1) Family: For the most part, Billy’s family was completely unsupportive of his life choice. Set in the fictional town of Everington during the UK miners’ strike (1984–1985), both Billy’s father and old brother are preoccupied with the strike and causing “justified” mayhem. His grandma lives with the family, however, she is more of a burden than help and without a mother, Billy is left to manage on his own.

His father attempts to provide some sort of male role model and advice for Billy however with his own loss of a job and trying to control his older brother, his misguided attempts to be a father to Billy often fails. Due to his narrow-minded views, he is absolutely appalled when he discovers Billy’s passion for dancing and openly criticizes him as a “puff” (Homosexual) for pursuing such as “feminine” interest.

For the most part, all Billy receives from his dysfunctional family is abuse and negligence which does play a role in motivating him to follow his dreams and prove them wrong. Only near the end of the movie does Billy’s father finally accept his son’s pursue and does help him actualize his dreams of becoming a professional dancer.

Community: Where Billy lives, almost the entire male population is currently involved in the miners’ strike and constant rioting is occurring. Many could care less about the existence of Billy during a time of such turmoil and everywhere Billy goes, he is reminded of the chaos that the miners’ strike has created. This allows him to solely focus his attention on his dream, dancing.

Peers: As can be logically assumed, Billy’s class is full of female students, the other boys are currently enlisted in the boxing class. He doesn’t find much trouble joining the class because many of the girls are thrilled to have a boy in the class and delighted at his attempts to dance like them. One of the female dancers does take a particular interest in Billy and his close male friend does help him practice his dancing.

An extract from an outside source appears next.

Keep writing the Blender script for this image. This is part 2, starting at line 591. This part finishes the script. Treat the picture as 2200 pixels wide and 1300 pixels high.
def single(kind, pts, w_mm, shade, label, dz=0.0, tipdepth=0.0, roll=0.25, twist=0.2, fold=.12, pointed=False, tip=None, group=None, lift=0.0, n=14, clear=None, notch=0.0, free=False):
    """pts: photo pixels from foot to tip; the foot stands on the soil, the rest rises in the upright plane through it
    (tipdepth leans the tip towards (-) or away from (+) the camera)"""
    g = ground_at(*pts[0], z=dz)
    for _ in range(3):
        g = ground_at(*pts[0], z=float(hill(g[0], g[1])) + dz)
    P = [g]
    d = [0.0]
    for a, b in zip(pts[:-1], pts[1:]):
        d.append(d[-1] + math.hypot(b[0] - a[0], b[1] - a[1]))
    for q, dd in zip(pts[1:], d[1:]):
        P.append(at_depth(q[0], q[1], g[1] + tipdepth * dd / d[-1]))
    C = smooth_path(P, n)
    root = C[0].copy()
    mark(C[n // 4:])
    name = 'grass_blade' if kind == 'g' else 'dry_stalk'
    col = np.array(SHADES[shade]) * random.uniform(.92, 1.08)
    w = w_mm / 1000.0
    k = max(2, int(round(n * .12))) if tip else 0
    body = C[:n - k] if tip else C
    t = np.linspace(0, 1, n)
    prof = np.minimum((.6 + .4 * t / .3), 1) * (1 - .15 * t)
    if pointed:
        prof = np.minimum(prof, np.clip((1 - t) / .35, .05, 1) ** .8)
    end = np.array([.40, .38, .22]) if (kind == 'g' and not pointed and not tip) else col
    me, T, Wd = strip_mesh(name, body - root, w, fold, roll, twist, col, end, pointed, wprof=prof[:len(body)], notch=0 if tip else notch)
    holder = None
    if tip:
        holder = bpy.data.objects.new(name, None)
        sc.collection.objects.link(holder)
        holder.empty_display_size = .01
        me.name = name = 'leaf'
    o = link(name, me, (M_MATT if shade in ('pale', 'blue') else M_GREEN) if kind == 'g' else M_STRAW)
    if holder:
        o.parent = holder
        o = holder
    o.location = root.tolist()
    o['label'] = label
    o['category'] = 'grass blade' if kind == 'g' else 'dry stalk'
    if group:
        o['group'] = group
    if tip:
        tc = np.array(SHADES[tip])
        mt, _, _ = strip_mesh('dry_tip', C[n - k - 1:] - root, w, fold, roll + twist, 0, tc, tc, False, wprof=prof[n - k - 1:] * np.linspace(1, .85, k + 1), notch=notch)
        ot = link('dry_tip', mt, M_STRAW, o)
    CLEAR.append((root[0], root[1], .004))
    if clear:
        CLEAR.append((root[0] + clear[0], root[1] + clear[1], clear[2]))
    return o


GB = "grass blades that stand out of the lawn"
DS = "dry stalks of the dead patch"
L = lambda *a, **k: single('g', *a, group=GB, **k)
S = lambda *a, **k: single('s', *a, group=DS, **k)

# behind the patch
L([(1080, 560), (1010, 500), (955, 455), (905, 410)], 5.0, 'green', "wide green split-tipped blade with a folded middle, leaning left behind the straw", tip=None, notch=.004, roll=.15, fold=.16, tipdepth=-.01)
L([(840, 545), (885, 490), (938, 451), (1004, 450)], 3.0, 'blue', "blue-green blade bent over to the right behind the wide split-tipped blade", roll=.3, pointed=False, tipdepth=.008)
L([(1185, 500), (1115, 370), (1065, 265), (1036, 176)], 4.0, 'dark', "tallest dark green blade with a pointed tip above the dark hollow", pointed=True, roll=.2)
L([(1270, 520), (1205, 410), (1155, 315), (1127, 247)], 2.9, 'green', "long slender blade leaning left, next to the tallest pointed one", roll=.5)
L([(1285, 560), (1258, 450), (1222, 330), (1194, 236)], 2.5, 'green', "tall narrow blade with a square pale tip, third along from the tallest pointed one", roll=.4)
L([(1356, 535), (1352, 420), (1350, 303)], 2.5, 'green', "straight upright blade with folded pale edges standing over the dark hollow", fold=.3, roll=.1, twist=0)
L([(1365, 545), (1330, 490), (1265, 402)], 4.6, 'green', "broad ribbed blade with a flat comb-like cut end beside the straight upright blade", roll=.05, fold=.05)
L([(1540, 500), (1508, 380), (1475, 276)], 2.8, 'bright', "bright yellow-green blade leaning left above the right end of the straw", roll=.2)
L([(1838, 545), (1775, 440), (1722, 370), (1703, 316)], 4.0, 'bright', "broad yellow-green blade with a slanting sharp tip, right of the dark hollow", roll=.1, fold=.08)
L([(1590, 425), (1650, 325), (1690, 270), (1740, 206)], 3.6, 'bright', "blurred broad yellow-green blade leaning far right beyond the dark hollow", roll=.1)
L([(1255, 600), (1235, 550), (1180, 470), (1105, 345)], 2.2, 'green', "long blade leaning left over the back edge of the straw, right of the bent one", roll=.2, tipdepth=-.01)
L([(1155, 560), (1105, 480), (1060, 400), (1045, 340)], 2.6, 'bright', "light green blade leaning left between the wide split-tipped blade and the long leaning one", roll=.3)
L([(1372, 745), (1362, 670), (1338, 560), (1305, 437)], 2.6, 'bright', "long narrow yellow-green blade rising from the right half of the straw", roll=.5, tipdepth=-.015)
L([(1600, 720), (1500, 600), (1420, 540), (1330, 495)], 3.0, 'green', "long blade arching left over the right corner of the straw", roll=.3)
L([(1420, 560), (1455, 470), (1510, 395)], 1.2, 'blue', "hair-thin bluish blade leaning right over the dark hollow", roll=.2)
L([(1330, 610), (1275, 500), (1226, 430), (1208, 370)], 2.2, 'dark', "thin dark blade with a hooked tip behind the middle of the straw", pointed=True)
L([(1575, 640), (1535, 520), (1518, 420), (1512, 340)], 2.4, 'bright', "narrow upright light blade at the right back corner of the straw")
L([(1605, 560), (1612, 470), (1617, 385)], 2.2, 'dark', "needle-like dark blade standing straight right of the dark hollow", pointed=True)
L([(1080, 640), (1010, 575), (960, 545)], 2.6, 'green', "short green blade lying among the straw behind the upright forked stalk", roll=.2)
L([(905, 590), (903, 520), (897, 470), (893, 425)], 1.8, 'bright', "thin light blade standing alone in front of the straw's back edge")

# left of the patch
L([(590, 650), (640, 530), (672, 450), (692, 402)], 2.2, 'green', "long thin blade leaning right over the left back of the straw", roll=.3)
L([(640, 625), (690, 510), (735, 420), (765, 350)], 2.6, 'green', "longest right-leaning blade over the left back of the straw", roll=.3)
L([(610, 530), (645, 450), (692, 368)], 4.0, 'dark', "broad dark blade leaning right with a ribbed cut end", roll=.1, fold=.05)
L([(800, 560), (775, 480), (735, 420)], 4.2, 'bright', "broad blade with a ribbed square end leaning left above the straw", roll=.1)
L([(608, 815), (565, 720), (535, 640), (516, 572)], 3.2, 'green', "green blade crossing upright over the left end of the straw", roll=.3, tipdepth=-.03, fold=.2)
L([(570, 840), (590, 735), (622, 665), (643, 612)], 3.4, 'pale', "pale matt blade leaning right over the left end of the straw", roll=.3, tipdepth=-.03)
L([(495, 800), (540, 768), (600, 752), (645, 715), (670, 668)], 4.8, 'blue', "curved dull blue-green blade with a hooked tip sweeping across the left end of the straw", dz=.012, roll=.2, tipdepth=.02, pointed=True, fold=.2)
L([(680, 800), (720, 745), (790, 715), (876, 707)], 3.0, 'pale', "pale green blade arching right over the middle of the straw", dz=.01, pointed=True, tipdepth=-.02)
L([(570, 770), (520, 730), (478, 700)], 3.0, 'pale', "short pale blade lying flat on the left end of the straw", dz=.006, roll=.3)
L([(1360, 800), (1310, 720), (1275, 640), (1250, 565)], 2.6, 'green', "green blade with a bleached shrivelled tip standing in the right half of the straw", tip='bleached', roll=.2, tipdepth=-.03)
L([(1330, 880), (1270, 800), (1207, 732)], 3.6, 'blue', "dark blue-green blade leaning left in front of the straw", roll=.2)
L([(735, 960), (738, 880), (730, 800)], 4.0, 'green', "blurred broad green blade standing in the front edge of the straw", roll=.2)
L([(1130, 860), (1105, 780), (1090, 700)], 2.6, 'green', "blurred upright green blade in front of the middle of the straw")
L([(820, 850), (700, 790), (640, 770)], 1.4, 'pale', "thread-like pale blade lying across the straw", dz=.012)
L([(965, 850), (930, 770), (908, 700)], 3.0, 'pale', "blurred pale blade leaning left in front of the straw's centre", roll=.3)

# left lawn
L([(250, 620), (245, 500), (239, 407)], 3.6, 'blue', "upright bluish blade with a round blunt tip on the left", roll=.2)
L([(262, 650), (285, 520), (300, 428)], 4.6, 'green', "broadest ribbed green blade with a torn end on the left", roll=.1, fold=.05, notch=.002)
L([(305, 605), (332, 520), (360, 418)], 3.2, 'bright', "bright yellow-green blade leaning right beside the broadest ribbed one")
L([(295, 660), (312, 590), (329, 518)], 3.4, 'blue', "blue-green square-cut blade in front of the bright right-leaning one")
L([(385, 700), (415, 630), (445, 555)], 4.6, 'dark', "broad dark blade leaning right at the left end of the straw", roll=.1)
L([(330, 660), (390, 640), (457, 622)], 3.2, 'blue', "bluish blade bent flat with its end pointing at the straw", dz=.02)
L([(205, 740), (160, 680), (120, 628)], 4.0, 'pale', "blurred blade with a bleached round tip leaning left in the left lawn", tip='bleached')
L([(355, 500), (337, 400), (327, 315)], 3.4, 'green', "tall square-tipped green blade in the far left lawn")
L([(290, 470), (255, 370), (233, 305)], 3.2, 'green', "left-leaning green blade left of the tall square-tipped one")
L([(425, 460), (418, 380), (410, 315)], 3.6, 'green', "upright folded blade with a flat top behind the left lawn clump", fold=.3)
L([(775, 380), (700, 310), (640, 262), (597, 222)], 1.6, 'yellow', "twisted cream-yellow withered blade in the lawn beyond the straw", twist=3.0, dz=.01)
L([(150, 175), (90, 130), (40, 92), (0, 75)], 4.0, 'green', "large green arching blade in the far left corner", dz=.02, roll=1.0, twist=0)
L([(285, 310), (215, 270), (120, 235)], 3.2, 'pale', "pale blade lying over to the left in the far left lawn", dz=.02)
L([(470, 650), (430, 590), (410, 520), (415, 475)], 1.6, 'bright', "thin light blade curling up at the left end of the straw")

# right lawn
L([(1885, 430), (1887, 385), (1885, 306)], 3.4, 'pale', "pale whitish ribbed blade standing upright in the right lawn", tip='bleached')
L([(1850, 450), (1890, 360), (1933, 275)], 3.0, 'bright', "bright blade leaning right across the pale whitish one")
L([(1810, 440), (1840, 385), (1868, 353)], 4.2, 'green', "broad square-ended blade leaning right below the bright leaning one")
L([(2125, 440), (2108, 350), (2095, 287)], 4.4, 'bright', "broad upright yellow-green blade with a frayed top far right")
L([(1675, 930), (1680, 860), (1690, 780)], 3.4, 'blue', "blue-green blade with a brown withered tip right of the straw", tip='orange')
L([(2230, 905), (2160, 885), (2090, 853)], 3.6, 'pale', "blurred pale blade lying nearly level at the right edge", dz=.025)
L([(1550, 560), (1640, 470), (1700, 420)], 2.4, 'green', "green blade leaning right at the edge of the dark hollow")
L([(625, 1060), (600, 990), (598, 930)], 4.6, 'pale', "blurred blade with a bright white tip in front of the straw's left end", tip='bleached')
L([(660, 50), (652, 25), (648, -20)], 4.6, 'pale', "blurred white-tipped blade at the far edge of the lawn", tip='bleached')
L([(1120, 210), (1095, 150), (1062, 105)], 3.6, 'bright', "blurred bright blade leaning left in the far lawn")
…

2) There were many obstacles that Billy faced when he broke from traditional customs and expectations place on him and decided to start dancing, the first of which being actually learning how to dance.

Many of the girls in that class had been dancing longer than Billy and he had a lot of learning and practicing to do in order to match their abilities. Also, he had to deal with the open protest from his father and an older brother who feared that Billy would be seen as a “poof” and was outraged at the idea of him becoming a professional ballet dancer.

This led to him having to practice in secret and hide any progress from his family. Finally, he had to prove to himself and his ballet teacher that he was capable of making his passion into a lifetime career and applying to the Royal Ballet School. This combination of social pressures along with a severely damaged ego provided a long list of obstacles that Billy has to overcome throughout the movie to reach his dreams.

3) I believe it was a combination of both nature and nurture which allowed Billy to develop his passion for dance and pursue it with such determination. First, Billy was being nurtured by his father to box and potentially become a boxer and it could be argued that was in his nature to become a boxer because both his father and grandfather had a passion for boxing.

However, on his own free will, Billy made the conscious decision to partake and then join the Ballet class at his own expense with little prior knowledge of dancing. From this point, his ballet teacher helped nurture his dream of becoming a professional dancer, but the decision to continue dancing even when exposed by his father proved Billy’s undying will to dance; which could be argued was purely in his nature.

Though ridiculed and proclaimed homosexual, Billy’s nature determination and nurturing from his ballet teacher made his pursue successful. So strong was Billy’s conviction to dance that it actually changed his father’s perspective on the issue, so much so, that he would risk working during the strike to make enough money to travel to the Royal Ballet School.

This clearly indicates that Billy had a natural tendency to dance which was so unwavering that it had to be pursued with or without the support of his family.  Thus proving it was in Billy’s nature to take up the passion of dancing but through nurturing of his supportive ballet teacher allowed it to manifest into a career.


  1. You missed the entire point. And the family was not abusive or negligent. They were struggling and when it mattered most they rallied around Billy to help him achieve his dream.